Izzyeviel
Lib Dem
I stayed up for Hartlepools
Posts: 3,279
|
Post by Izzyeviel on Aug 24, 2018 17:58:08 GMT
Perot was Perot he was a brand with a strong following... the rest of the party was more to the right.
|
|
|
Post by catking on Aug 27, 2018 10:14:33 GMT
My guess would be Perot wouldn't have governed differently from Clinton in any material way. He would likely have been re-elected in 1996. However, I doubt the Reform Party would have seen any signfiicant breakthrough in Congress. Most likely Perot wouldn't have been able to hand over the baton to another Reform candidate in 2000 but that candidate would have gotten enough GOP votes to put a Democrat into the White House in 2000. Hard to say who would have been the most likely candidate but I very much doubt it would have been Gore.

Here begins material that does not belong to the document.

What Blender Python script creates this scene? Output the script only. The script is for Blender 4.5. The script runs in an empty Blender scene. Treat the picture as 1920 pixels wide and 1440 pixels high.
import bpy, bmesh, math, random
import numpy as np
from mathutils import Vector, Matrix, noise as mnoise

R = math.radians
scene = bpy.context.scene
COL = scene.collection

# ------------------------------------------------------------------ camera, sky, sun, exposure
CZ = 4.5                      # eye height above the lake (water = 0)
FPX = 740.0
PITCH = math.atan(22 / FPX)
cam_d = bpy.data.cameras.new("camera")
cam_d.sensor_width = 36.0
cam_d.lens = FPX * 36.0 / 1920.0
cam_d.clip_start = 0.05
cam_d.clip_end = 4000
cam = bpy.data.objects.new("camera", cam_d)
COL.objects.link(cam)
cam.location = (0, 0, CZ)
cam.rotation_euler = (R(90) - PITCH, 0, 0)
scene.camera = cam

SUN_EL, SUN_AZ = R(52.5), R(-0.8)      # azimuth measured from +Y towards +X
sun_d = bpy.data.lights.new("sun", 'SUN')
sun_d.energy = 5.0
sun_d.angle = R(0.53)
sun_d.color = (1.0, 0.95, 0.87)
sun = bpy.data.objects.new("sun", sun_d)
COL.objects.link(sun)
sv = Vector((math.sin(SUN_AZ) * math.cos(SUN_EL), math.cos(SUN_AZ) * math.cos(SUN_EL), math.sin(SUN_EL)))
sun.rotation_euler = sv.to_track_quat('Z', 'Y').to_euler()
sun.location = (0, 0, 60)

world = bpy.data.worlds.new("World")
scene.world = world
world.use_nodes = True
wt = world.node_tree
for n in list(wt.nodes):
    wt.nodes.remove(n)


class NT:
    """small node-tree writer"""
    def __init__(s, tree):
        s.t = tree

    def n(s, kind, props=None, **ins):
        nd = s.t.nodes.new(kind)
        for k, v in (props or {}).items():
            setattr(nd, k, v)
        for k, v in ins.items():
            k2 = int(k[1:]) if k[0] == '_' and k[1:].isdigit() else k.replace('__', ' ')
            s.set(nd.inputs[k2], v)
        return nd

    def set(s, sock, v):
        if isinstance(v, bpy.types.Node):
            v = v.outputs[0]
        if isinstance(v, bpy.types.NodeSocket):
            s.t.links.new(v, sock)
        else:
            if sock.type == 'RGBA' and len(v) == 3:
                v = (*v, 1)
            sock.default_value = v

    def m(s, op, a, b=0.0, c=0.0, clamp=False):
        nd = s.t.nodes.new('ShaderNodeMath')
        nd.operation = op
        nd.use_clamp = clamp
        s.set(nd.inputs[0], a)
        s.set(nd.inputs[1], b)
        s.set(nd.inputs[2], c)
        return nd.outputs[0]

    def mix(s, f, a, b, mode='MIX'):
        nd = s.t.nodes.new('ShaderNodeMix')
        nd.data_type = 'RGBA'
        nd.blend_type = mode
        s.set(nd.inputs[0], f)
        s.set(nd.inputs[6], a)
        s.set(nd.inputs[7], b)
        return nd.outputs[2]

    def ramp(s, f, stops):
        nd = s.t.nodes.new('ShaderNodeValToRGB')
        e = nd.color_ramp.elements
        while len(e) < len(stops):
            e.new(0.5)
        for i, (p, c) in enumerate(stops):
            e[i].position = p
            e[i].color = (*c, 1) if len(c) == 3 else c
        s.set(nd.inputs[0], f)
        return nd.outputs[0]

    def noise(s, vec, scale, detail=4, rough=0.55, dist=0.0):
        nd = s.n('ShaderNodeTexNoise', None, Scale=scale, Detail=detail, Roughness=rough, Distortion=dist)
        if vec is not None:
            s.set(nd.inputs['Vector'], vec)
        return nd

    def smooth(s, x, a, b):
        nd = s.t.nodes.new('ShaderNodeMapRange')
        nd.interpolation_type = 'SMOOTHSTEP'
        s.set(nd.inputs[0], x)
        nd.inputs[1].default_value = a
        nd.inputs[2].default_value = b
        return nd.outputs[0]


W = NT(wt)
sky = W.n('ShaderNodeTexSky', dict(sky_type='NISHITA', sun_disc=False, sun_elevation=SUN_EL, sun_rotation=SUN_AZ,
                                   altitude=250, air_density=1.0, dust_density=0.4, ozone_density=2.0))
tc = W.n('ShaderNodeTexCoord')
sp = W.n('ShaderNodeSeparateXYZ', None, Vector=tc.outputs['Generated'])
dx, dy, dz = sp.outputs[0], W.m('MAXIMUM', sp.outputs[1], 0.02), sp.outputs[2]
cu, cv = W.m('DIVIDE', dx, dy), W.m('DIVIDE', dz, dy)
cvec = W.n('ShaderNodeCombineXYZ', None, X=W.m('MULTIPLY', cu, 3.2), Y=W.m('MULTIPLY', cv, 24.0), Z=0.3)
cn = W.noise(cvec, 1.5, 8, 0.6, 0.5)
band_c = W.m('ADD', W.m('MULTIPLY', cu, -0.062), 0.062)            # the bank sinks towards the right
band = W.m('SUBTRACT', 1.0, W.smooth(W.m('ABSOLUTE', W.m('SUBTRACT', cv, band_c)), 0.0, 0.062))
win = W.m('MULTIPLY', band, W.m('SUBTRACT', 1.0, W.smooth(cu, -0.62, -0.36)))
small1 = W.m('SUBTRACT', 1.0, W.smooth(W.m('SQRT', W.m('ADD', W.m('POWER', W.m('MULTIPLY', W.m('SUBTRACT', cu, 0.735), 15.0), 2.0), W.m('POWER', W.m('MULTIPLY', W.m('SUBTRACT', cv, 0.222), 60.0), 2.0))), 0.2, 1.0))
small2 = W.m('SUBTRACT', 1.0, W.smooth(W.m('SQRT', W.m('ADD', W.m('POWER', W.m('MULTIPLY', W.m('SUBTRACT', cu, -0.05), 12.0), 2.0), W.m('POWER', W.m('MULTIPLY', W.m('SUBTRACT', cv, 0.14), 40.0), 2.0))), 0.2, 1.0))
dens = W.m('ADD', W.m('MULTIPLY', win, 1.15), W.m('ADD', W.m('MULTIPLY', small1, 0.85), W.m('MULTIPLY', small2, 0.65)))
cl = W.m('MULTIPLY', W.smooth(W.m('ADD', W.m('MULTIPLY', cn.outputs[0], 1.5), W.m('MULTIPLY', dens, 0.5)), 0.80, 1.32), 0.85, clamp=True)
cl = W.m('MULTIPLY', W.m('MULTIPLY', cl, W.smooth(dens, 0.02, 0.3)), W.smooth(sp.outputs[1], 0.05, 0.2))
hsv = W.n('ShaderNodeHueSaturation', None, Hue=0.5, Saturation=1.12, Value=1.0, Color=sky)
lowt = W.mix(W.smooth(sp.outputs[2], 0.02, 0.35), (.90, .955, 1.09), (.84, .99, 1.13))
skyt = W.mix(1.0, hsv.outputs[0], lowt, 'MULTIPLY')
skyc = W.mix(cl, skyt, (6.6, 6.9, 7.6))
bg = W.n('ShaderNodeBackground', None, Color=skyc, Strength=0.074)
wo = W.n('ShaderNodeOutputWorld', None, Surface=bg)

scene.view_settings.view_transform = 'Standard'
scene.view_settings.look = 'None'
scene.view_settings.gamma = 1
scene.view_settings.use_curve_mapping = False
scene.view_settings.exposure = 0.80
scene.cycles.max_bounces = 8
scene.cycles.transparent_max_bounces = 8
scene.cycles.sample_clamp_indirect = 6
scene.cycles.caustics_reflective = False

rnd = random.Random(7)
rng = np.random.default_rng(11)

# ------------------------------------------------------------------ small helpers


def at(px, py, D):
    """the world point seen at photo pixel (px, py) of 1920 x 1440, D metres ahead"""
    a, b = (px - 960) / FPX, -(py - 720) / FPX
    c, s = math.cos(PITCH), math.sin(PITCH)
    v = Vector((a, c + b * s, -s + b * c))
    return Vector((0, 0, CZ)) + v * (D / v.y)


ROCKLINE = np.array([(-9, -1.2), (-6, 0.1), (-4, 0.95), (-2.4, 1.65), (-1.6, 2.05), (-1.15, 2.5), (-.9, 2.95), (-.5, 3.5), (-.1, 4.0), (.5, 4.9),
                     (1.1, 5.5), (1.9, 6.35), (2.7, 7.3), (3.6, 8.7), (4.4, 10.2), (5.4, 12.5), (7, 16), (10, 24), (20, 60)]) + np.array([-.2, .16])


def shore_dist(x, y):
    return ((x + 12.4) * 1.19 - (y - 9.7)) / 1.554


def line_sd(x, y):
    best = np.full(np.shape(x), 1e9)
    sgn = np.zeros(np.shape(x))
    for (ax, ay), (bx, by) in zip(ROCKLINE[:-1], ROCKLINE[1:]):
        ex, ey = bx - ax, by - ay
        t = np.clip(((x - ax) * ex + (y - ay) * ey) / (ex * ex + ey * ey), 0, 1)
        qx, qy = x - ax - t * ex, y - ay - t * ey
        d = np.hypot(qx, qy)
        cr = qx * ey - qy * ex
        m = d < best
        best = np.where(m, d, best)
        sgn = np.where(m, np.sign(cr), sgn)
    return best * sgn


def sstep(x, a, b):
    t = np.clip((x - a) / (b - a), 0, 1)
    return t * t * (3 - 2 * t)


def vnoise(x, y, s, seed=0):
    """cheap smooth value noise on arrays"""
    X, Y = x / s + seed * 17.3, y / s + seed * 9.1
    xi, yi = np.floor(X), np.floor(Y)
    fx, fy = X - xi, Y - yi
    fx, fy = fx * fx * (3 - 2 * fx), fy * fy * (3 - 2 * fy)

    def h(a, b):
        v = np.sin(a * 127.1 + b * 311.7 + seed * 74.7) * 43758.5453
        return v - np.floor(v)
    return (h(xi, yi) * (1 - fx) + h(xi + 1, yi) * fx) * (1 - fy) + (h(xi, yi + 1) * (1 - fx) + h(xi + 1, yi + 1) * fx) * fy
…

Why the assumption that the replacement Reform candidate would have taken more votes from the GOP than from the Democrats? Perot took more-or-less equally from both sides. Because by 2000, the Democrats would have been out of the White House for 20 years straight. My view is their voter base would have been far more determined to win and more likely to have been loyal to the Democratic standard bearer than the Republicans. Admittedly that is conjencture and depends heavily on who ended up as the candidate in 2000.
You could easily see Mccain doing better in the 2000 primaries in the context of a Perot presidency. And it is possible the Democrats, having seen Clinton/Gore fail to win as New Democrats in 1992 ended up moving to the left again.